Low-order mode and TEM00 lasers are particularly well suited to high-speed vector marking of single-stroke alphanumerics, filled TrueType fonts, and complex graphics because of their ability to achieve a small focused spot with very-high-power densities, resulting in a very narrow line with well-defined edges that can be drawn quickly. Most plastics applications are optimal using near-TEM00 or TEM00 laser beams.
Power density is a function of focused laser spot size (laser power per unit area, W/cm2). This is different than the raw output power of the laser. Focused laser spot size for any given focal length lens and laser wavelength is a function of laser beam divergence, which is controlled by laser configuration, mode-selecting aperture size, and beam-expander magnification. Pulse-repetition rate (via acousto-optic Q-switch) and peak power density are critical parameters in forming the mark and achieving the optimal contrast and speed.

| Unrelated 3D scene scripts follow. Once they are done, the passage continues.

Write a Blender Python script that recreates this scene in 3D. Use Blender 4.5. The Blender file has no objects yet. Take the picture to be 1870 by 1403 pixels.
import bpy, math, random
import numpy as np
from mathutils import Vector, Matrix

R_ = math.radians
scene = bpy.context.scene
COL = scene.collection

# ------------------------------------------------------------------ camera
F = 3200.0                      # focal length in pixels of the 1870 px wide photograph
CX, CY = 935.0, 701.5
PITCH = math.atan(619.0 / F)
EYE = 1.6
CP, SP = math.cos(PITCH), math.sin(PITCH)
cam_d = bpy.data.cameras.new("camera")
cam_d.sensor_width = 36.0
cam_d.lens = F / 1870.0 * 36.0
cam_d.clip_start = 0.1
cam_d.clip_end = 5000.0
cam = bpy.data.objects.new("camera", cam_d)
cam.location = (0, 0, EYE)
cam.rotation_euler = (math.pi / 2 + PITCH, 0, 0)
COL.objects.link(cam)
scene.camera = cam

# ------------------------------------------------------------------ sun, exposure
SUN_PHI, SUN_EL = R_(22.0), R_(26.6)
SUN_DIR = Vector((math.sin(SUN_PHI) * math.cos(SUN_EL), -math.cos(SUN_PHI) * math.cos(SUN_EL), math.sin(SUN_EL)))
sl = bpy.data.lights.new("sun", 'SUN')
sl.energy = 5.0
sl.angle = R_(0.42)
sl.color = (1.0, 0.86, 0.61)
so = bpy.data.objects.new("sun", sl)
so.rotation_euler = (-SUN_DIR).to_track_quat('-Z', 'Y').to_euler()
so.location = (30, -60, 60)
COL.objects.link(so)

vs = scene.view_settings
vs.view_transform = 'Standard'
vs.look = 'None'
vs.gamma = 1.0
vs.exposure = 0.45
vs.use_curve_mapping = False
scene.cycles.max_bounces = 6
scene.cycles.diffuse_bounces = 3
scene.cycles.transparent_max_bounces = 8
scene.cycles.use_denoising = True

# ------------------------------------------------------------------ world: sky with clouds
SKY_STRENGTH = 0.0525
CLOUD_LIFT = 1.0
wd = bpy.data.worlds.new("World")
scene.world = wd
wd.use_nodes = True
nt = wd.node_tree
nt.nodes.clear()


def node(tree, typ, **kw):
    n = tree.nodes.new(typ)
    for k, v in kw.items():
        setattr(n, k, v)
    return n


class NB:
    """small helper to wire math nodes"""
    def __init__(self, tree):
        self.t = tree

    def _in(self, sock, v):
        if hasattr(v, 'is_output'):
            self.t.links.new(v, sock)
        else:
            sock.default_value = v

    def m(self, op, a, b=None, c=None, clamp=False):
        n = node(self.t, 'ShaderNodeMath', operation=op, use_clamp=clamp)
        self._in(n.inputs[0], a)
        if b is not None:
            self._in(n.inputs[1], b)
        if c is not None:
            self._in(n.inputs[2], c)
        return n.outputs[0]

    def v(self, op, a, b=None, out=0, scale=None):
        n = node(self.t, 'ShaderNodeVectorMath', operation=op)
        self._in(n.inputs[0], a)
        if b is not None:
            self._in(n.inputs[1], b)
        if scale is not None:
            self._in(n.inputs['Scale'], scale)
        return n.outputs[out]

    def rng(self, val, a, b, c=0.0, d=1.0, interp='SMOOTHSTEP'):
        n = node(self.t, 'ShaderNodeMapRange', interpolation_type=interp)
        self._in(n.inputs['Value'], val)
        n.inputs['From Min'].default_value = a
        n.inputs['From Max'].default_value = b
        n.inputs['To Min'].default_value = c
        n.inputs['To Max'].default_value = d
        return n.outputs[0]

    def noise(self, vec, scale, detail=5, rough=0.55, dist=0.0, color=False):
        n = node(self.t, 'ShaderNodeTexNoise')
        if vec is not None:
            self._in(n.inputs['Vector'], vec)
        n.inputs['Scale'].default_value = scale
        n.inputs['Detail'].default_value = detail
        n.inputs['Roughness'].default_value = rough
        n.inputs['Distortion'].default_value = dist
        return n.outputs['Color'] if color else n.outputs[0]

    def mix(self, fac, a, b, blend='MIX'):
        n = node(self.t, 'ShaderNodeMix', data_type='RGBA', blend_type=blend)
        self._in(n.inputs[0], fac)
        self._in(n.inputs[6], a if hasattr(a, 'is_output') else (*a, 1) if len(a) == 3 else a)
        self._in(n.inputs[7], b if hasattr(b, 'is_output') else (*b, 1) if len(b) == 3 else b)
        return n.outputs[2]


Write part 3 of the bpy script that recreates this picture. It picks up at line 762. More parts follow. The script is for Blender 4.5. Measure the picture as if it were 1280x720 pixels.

High peak power at low frequency increases the surface temperature rapidly, vaporizing the material while conducting minimal heat into the substrate. As the pulse repetition increases, a lower peak power produces minimal vaporization but creates more heat. Beam velocity (speed of the laser beam across the work surface) is also a critical factor.
Laser-control software is as important as any hardware component in the marking system. Advanced software algorithms enable unprecedented speed. Beam-steered laser markers are sometimes wrongly conceptualized as (desktop) printers. In fact, they are plotters. Rather than placing individual pixels to create alphanumeric letters or graphics, the laser draws lines, much like writing with pencil and paper. Regardless of the input file format originally used to create the laser-marking objects, all marking is eventually reduced to its most simple form, a list of vector lines to be drawn by the scan head and marked by the laser.
Complex input file formats often used by design engineers may not necessarily yield the best vector laser marking. Figure 5 shows a stereomicroscopic image of white-on-black vector marking (via foaming chemical-change mechanism) of a complex graphic demonstrating well formed lines and sharp edges.
Systems integration
The final phase of the total solutions methodology is the integration of laser-marking equipment with materials handling, which may include in-line QC inspection and special lighting. Infinite automation systems, robotics, and machine-vision possibilities exist including “on-the-fly” marking. In any configuration—CDRH Class 1 or Class 4—laser safety must conform to ANSI Z136 standards.
In part, the demand for indelible plastics laser marking is driven by the increasing requirements for component traceability-product unique identification (UID). The US Department of Defense has MIL-STD-130M as the standard practice on military property. Micromarking and machine-vision codes such as 2-D Data Matrix and barcode are frequently marked on plastic components for serialization, traceability, and anticounterfeit.
A recent advancement is cylindrical laser marking in which a round part can be marked up to 180˚ of its circumference without mechanical rotation. This capability (sometimes referred to as distortion correction) is accomplished through the galvanometer scan head and laser operating software. All laser OEMs may not offer this technique on new equipment. Specific laser types can easily be retrofit with this feature capability.
In many applications, there is limited surface area on a part or component to be marked with alphanumerics, logos, schematic diagrams, machine-vision codes, and so forth. Robust Six-Sigma manufacturing operations require all laser-marked products to be 100% human or machine-vision readable, regardless of the size and complexity of details of the actual marking. The forward vision of the total solutions methodology during the early project development assures successful systems integration because the optimized material science, molding operations, and laser technology have been concurrently engineered to meet all of the application requirements.
References
- B. Mulholland and S. Sabreen, “Enlightened Laser Marking,” Lasers & Optronics (July 1997).
- J. B. Carroll Jr. and S. Sabreen, “Laser Marking Additives and Technology,” SPE TOPCON (2007).